Archive for June 24th, 2011

That Old Time Religion

In a reply to a Catholic nun’s letter, CS Lewis pointed out that he was Anglican and not Catholic because the Catholic Church had divorced itself from the true Medieval Church. The fact that he never explained that statement has driven a couple of generations of his biographers nuts.

One of Lewis’ “Four Loves,” his intellectual and Christian soul mates, was J.R.R. Tolkien. After helping bring Lewis into the Christian fold, Tolkien was very upset that Lewis did not join Tolkien’s Catholic Church.

Lewis never really explained this. In fact, in his Mere Christianity, Lewis stated that one should pick a denomination, but he had very little interest in what that denomination was. In “Screwtape Proposes a Toast,” he ended by Screwtape’s pointing out that the most delicious souls in hell were those of those who hated other even in Hell because one group was entirely Puritan and one group all pilgrimages and ceremony.

So how DID Lewis define HIS denomination? If he had elaborated in that one letter, a lot of his fans and biographers would have been spared the funny farm.

Those souls were in Hell because they had a religious obsession. They were there because they held their religious obsession AGAINST EACH OTHER. The wine Screwtape was delighting in was made up of the pure hatred of one type of Christian for another., not of the doctrines themselves.
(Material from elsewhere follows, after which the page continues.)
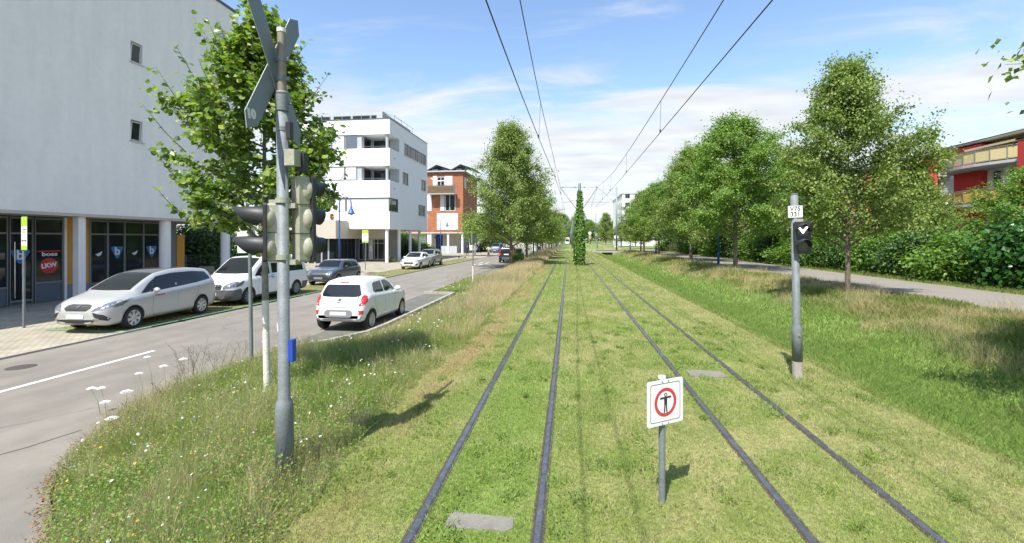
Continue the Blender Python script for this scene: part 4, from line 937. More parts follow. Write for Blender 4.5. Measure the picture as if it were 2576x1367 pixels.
s=MB(); s.add([(-.6,-.03,2.62),(.6,-.03,2.62),(.55,-.03,2.95),(-.55,-.03,2.95)],[(0,1,2,3)]); s.build('destination_display',M_['redlens'],t)
for x in (-.8,.8): s=MB(); s.cyl((x*.9,-.04,.95),(x*.9,0,.95),.11,n=12); s.build('headlight',M_['lens'],t)
s=MB(); s.box(-1.0,1.0,.1,27,.1,.35); s.build('undercarriage',M_['black'],t)
s=MB(); s.tube([(-.1,9,3.35),(.0,8,4.4),(0,9,5.2)],.04,6); s.build('pantograph',M_['galvdark'],t)
# ------------------------------------------------------------------ cars
def lerp_tab(T, x):
    if x <= T[0][0]: return T[0][1]
    for a, b in zip(T[:-1], T[1:]):
        if x <= b[0]: return a[1]+(b[1]-a[1])*(x-a[0])/(b[0]-a[0])
    return T[-1][1]
def smooth_tab(T, w=.10):
    return lambda x: (lerp_tab(T,x-w)+2*lerp_tab(T,x)+lerp_tab(T,x+w)+lerp_tab(T,x-w/2)+lerp_tab(T,x+w/2))/6 if T[0][0]+w < x < T[-1][0]-w else lerp_tab(T,x)
def car(name, label, cat, spec, paint, loc, rotz, group='parked cars along the road'):
    """local axes: +y forward; s = distance from the front bumper"""
    L, Wd = spec['L'], spec['W']; hw = Wd/2
    root = thing(name, label, cat, loc, rotz, group)
    top = smooth_tab(spec['top'], .12); belt = smooth_tab(spec['belt'], .10); plan = smooth_tab(spec['plan'], .06); roof = smooth_tab(spec['roof'], .10)
    bot = lambda s: lerp_tab(spec.get('bot', [(0,.30),(.25,.20),(L-.3,.22),(L,.34)]), s)
    ss = sorted(set([0,.015,.04,.08,.13,.2,.28,.36] + list(np.arange(.45, L-.4, .075)) + [L-.36,L-.28,L-.2,L-.13,L-.08,L-.04,L-.015,L]))
    rings = []
    for s in ss:
        zt = top(s); zb = bot(s); zs = min(belt(s), zt-.015); w = hw*plan(s); wr = min(hw*roof(s), w*.97)
        zm = zb+(zs-zb)*.5; g = zt-zs
        half = [(0,zb),(w*.80,zb),(w*.93,zb+.04),(w*.975,zb+.13),(w*.995,zb+(zs-zb)*.38),(w,zb+(zs-zb)*.62),(w*.992,zb+(zs-zb)*.82),(w*.972,zs-.03*min(1,(zs-zb))),(w*.945,zs)]
        ze = zs+g*(.90 if g>.2 else .62)
        for k in (.2,.4,.6,.8,.93): half.append((w*.945+(wr-w*.945)*(k**1.12), zs+(ze-zs)*k))
        half += [(wr*.955, ze+(zt-ze)*.42),(wr*.86, ze+(zt-ze)*.72),(wr*.6, ze+(zt-ze)*.9),(wr*.3, ze+(zt-ze)*.98),(0,zt)]
        rings.append(half)
    nh = len(rings[0]); ring_n = 2*nh-2
    verts = []; 
    for s, half in zip(ss, rings):
        y = L/2-s
        full = half + [(-x, z) for x, z in half[-2:0:-1]]
        for x, z in full: verts.append((x, y, z))
    faces = []
    for i in range(len(ss)-1):
        for j in range(ring_n): faces.append((i*ring_n+j, (i+1)*ring_n+j, (i+1)*ring_n+(j+1)%ring_n, i*ring_n+(j+1)%ring_n))
    faces.append(tuple(range(ring_n))); faces.append(tuple(range(len(verts)-1, len(verts)-1-ring_n, -1)))
    bvh = BVHTree.FromPolygons([Vector(v) for v in verts], faces)
    me = bpy.data.meshes.new('body'); me.from_pydata(verts, [], faces); me.materials.append(paint); me.materials.append(M_['black'])
    me.polygons.foreach_set('use_smooth', [True]*(len(faces)-2)+[False]*2)
    bm = bmesh.new(); bm.from_mesh(me); bmesh.ops.recalc_face_normals(bm, faces=bm.faces); bm.to_mesh(me); bm.free(); me.update()
    # wheel arches cut with a real boolean
    Rw = spec['R']; cut = MB()
    for sx in spec['wheels']:
        cut.cyl((-hw-.3, L/2-sx, Rw), (hw+.3, L/2-sx, Rw), Rw+spec.get('gap',.045), n=36, mi=0, smooth=True)
    body = bpy.data.objects.new('body', me); COL.objects.link(body)
    cm = cut.mesh('cut', M_['black']); co = bpy.data.objects.new('cut', cm); COL.objects.link(co)
    md = body.modifiers.new('b', 'BOOLEAN'); md.operation = 'DIFFERENCE'; md.object = co; md.solver = 'EXACT'
    try: md.material_mode = 'TRANSFER'
    except Exception: pass
    dg = bpy.context.evaluated_depsgraph_get(); dg.update()
    nm = bpy.data.meshes.new_from_object(body.evaluated_get(dg)); bpy.data.objects.remove(co); body.modifiers.clear()
    if len(nm.polygons) > 50: body.data = nm
    body.parent = root
    if 'zone' in spec:
        body.data.materials.append(GY); k_=len(body.data.materials)-1
        for p in body.data.polygons:
            if p.normal.length>0 and (p.center.z>.2 or True) and p.material_index==0 and spec['zone'](L/2-p.center.y,abs(p.center.x),p.center.z): p.material_index=k_
    def project(pts, axis, off, m, nme, par=None, sub=3, th=0.):
        """pts 2D polygon: axis 'L'/'R' -> (s,z); 'F'/'B' -> (x,z); 'T' -> (x,s)"""
        bm = bmesh.new(); vs = []
        for a, b in pts:
            if axis == 'L': p = (-hw-1, L/2-a, b)
            elif axis == 'R': p = (hw+1, L/2-a, b)
            elif axis == 'F': p = (a, L/2+1, b)
            elif axis == 'B': p = (a, -L/2-1, b)
            else: p = (a, L/2-b, 4)
            vs.append(bm.verts.new(p))
        bm.faces.new(vs); bmesh.ops.triangulate(bm, faces=bm.faces[:])
        for _ in range(sub): 
            le=[e for e in bm.edges if e.calc_length()>.07]
            if le: bmesh.ops.subdivide_edges(bm, edges=le, cuts=1, use_grid_fill=False); bmesh.ops.triangulate(bm, faces=bm.faces[:])
        dirs = {'L':(1,0,0),'R':(-1,0,0),'F':(0,-1,0),'B':(0,1,0),'T':(0,0,-1)}; d = Vector(dirs[axis])
        for v in bm.verts:
            hit, nrm, _, _ = bvh.ray_cast(v.co, d)
            if hit is None: hit, nrm, _, _ = bvh.find_nearest(v.co + d*1.2)
            if nrm.dot(d) > 0: nrm = -nrm
            v.co = hit + nrm*off
        bmesh.ops.recalc_face_normals(bm, faces=bm.faces[:])
        f0 = bm.faces[:]
        if f0 and sum((f.normal.dot(d) for f in f0)) > 0: bmesh.ops.reverse_faces(bm, faces=f0)
        for f in bm.faces: f.smooth = True
        me2 = bpy.data.meshes.new(nme); bm.to_mesh(me2); bm.free(); me2.materials.append(m)
        return link(nme, me2, par if par is not None else root)
    def seam(pts, axis, w=.008, nme='panel_gap', m=None, off=.0025, par=None):
        bm_parts = []
        for (a0,b0),(a1,b1) in zip(pts[:-1],pts[1:]):
            n = Vector((-(b1-b0), a1-a0)).normalized()*w/2
            bm_parts.append([(a0-n.x,b0-n.y),(a1-n.x,b1-n.y),(a1+n.x,b1+n.y),(a0+n.x,b0+n.y)])
        objs = [project(q, axis, off, m or M_['gap'], nme, par, 2) for q in bm_parts]
        # merge the pieces of one seam into one mesh
        bm = bmesh.new()
        for o in objs: bm.from_mesh(o.data)
        bm.to_mesh(objs[0].data); bm.free()
        for o in objs[1:]: d_=o.data; bpy.data.objects.remove(o); bpy.data.meshes.remove(d_)
        return objs[0]
    # glass
    g = M_['carglass']
    for side in 'LR':
        for poly in spec['side_glass']: 
            wd_ = project(poly, side, .004, g, 'side_window')
        for ln in spec.get('side_seams', []): seam(ln, side)
        for (a, b) in spec.get('handles', []): project([(a-.09,b-.014),(a+.09,b-.014),(a+.09,b+.016),(a-.09,b+.016)], side, .018, paint, 'door_handle', None, 1)
    ws = project(spec['windscreen'], 'T', .004, g, 'windscreen')
    if 'rear_glass' in spec: project(spec['rear_glass'], 'B', .004, g, 'rear_window')
    if 'pano' in spec: project(spec['pano'], 'T', .004, M_['pano'], 'glass_roof')
    for nme, axis, poly, m, off in spec.get('decals', []):
        project(poly, axis, off, m, nme, None, 2)
    for nme, axis, pts, w_, m in spec.get('lines', []): seam(pts, axis, w_, nme, m, .006)
    # mirrors
    mx, mz = spec['mirror']
    for sg in (-1, 1):
        xx = hw*.93; b = MB(); b.sphere((sg*(xx+.13), L/2-mx, mz), .11, sc=(1,.62,.72)); b.box(min(sg*(xx-.06),sg*(xx+.07)),max(sg*(xx-.06),sg*(xx+.07)),L/2-mx-.02,L/2-mx+.03,mz-.09,mz-.045)
        b.build('mirror', spec.get('mirror_mat', paint), root)
    # wheels
    def wheel(x, y, sg):
        R_ = spec['R']; M = Matrix.Translation((x, y, R_)) @ Matrix.Rotation(sg*PI/2, 4, 'Y')
        t = MB(); t.lathe([(R_*.62,-.16),(R_*.9,-.18),(R_,-.155),(R_,-.03),(R_*.93,.0),(R_*.70,.004),(R_*.66,-.02)],32,M=M); w_ = t.build('wheel', M_['tyre'], root)
        r_ = MB(); r_.lathe([(R_*.70,-.004),(R_*.66,.004),(R_*.62,-.012),(R_*.60,-.06)],28,M=M)
        r_.lathe([(.0005,.0),(.05,.0),(.06,-.012),(.062,-.03)],16,M=M)
        ns = spec.get('spokes',5)
        for k in range(ns):
            a = 2*PI*k/ns; sp=spec.get('spoke_w',.045); Q = M @ Matrix.Rotation(a,4,'Z')
            r_.add([(.04,-sp*.8,-.006),(R_*.63,-sp*1.35,-.018),(R_*.63,sp*1.35,-.018),(.04,sp*.8,-.006),(.04,-sp*.8,-.04),(R_*.63,-sp*1.35,-.05),(R_*.63,sp*1.35,-.05),(.04,sp*.8,-.04)],[(0,1,2,3),(4,7,6,5),(0,4,5,1),(3,2,6,7)],0,False,Q)
        r_.build('rim', spec.get('rim_mat',M_['rim']), w_)
        d_ = MB(); d_.lathe([(.0005,-.07),(R_*.64,-.07)],24,M=M); d_.build('dark_backing', M_['black'], w_)  # black backing disc, its colour stands for the shade between the spokes
    for sx in spec['wheels']:
        for sg in (-1, 1): wheel(sg*(hw*.985-.0), L/2-sx, sg)
    # wiper, aerial
    if spec.get('rails'):
        for sg in (-1,1):
            zr = max(p[1] for p in spec['top']); xr = hw*roof(L*.5)*.93
            b = MB(); b.tube([(sg*xr,L/2-a,top(a)-.01+h_) for a,h_ in ((L*.40,0),(L*.42,.05),(L*.6,.06),(L*.84,.05),(L*.86,0))],.015,6); b.build('roof_rail', M_['black'], root)
    if spec.get('aerial'): b=MB(); a=spec['aerial']; b.cyl((0,L/2-a,top(a)-.01),(0,L/2-a-.04,top(a)+.06),.018,.006,n=8); b.build('aerial',M_['black'],root)
    return root, project, seam, top
M_['gap']=mat('panel_gap_shadow',(.03,.03,.032),.8)  # dark strips on the closed body, colour stands for shade in the seams
M_['carglass']=mat('tinted_car_glass',(.010,.013,.014),.03,0,spec=.6); M_['pano']=mat('panorama_roof_glass',(.09,.095,.10),.08,0,spec=1,coat=.6)
def paint(nm,c,met=0.,r=.35): return mat(nm,c,r,met,coat=.8)
silver=paint('silver_paint',(.50,.50,.49),.35,.38); whitec=paint('white_car_paint',(.74,.745,.74)); greyc=paint('grey_green_paint',(.07,.088,.115),.3); silver2=paint('champagne_silver_paint',(.36,.35,.33),.35,.38); blackc=paint('black_car_paint',(.02,.022,.025),.2,.25); bluev=paint('blue_van_paint',(.12,.17,.36),.2)
LN=M_['lens']; RL=M_['redlens']; BK=M_['black']; GY=M_['grey']; PLt=M_['plate']; CH=M_['chrome']
def both(nme,ax,poly,m,off):   # mirror a front/rear decal
    return [(nme,ax,poly,m,off),(nme,ax,[(-x,z) for x,z in poly],m,off)]
def arc_poly(w,h,z,n=4,r=None):
    return [(x,y+z) for x,y in rrect(w,h,r or h*.45,n)]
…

Neither Puritan nor Papist was in Hell because they were Puritan or Papist. In fact Lewis makes it very clear that he expected to see the Papist Tolkien and many of the people he had heard described as “Puritan” up there with him.

This, I think, is the boat a theologian will miss. It is easy to lose truth in a stack of books.

A stack of books produces a Truth, something supposedly provable and therefore enforceable.

The Truth is unchangeable, but the truth changes all the time.

You cannot serve two masters. Either you follow truth wherever it leads you to or you adopt a Truth which depends on the facts you have remaining immutable

And if there is one thing we know, it is that this world is not immutable.

That is why theologians have such a hard time with the different denominations, and Lewis had little or none.

No one knows whether the early martyrs of the Church were heretics or not. We don’t know the position of many of the saints on theological points that were later declared essential to salvation.

All we know is that they did what they thought was right and depended on Christ.

If that’s enough for sainthood, it is more than enough for me.